Investing.com - Crude oil prices fell sharply in Asia on Monday as investors took profits on recent gains and looked ahead to a possible output response from U.S. shale producers.
U.S. crude oil dropped 1.12% to $51.10 a barrel on the New York Mercantile Exchange.
Last week, oil prices rose for a third day on Friday, settling above $51 a barrel after the Organization of the Petroleum Exporting Countries reached an agreement to cut output for the first time in eight years in order to reduce a global supply glut.
Global benchmark Brent futures were at $54.43 a barrel, up 49 cents or 0.91% on London’s ICE Futures Exchange and rose nearly 15% for the week, the biggest weekly percentage gain since early 2009.

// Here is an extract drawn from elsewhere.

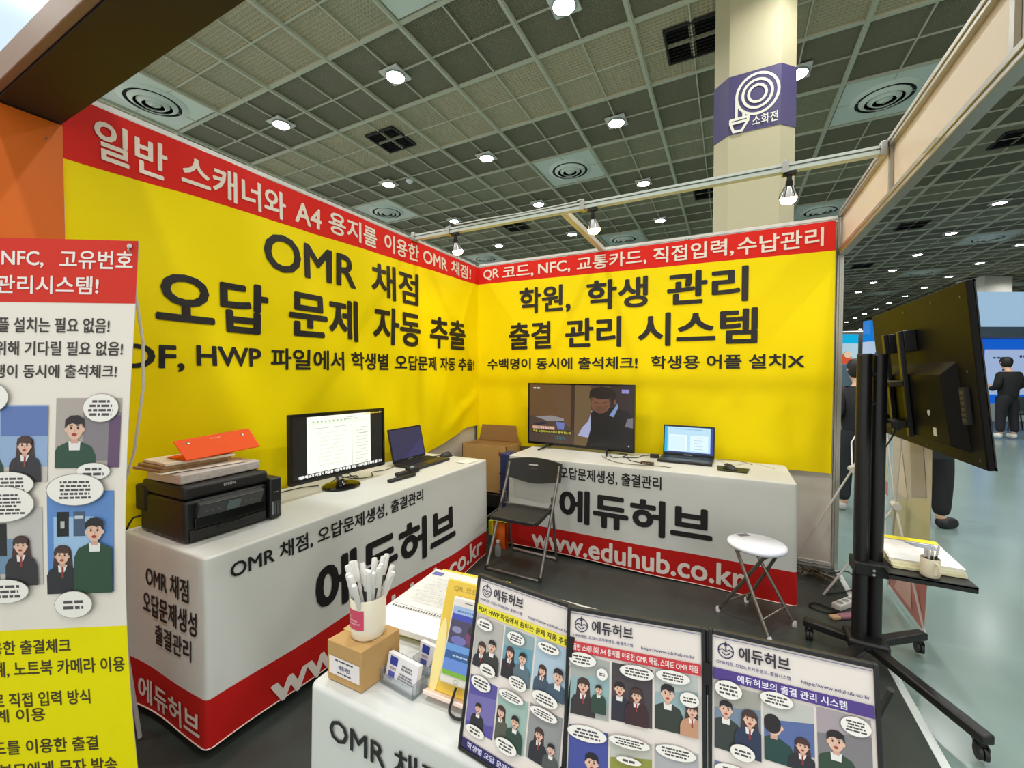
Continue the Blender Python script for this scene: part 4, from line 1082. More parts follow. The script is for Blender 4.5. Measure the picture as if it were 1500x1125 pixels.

Oil prices surged after OPEC agreed on its first production cut since 2008, aimed at reining in massive oversupply that has seen prices more than halve since mid-2014.
The deal will see output cut by 1.2 million bpd from January 2017. The agreement will be reassessed after six months with an option to extend for another six months.
The 14-member cartel is responsible for a third of global oil production, or 33.6 million barrels per day.
The agreement also included coordinated action with non-OPEC members, who are expected to decrease production by 600,000 barrels a day.
Russia has said it will cut production by 300,000 barrels a day.
But analysts said that the cuts are likely to cause other producers, especially U.S. shale drillers, to increase output.
Analysts are also doubtful over how the agreement will be enforced, as OPEC has no authority to make its members comply.